What is Student Loan Forgiveness and How Does it Work?
Student loan forgiveness is a program where student loans are partially or fully discharged as long as the applicant meets the eligibility requirements and fulfills certain conditions. These loan forgiveness programs were specifically designed in order to make attending college more accessible to the people willing to do extra work.
These student loan forgiveness programs are available through non-profit organizations, government agencies and colleges. If you are employed in these organizations, you can ask for more information on the loan forgiveness programs and their terms and conditions for approval.

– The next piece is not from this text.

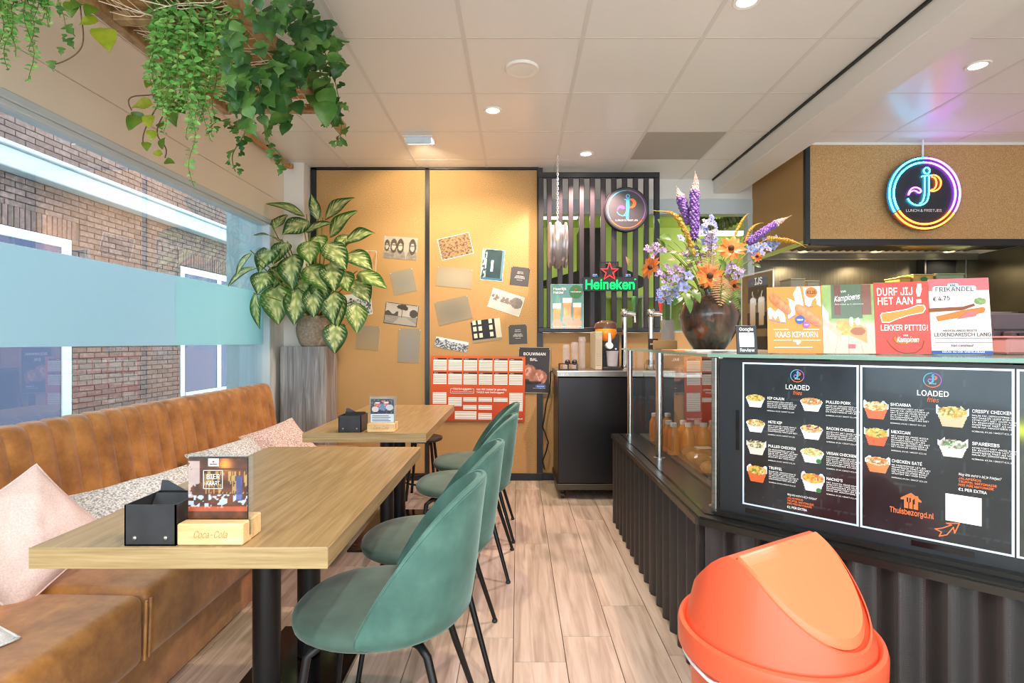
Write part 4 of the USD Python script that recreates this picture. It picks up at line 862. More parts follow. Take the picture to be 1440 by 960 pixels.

These loan forgiveness programs were initiated to reward people who join specific branches such as the military, people who regularly perform volunteer work and participate in an NGO charity drive, hold employment in some government jobs or the people who work as doctors, nurses, lawyers and teachers. The loan amount that can be forgiven will vary from lender to lender and largely depends on which forgiveness program is chosen.
Which Employers Qualify for the Public Service Loan Forgiveness Program?
The Public Service Loan Forgiveness program (PSLF) program can be availed by people who are currently employed in the following sectors.
- Government organizations at federal, state, local and tribal levels.
- All non-profit organizations that are exempted from tax under Section 501(c)(3) of the Internal Revenue Code.
Who Cannot Apply for the Public Service Loan Forgiveness Program?
- Partisan political organizations.
- For profit organizations.
- Labour Unions.
- Non-profit organizations that are not exempted from tax under Section 501(c)(3) of the Internal Revenue Code.
People who work for the above listed employers will not be eligible to claim the Public Service Loan Forgiveness program.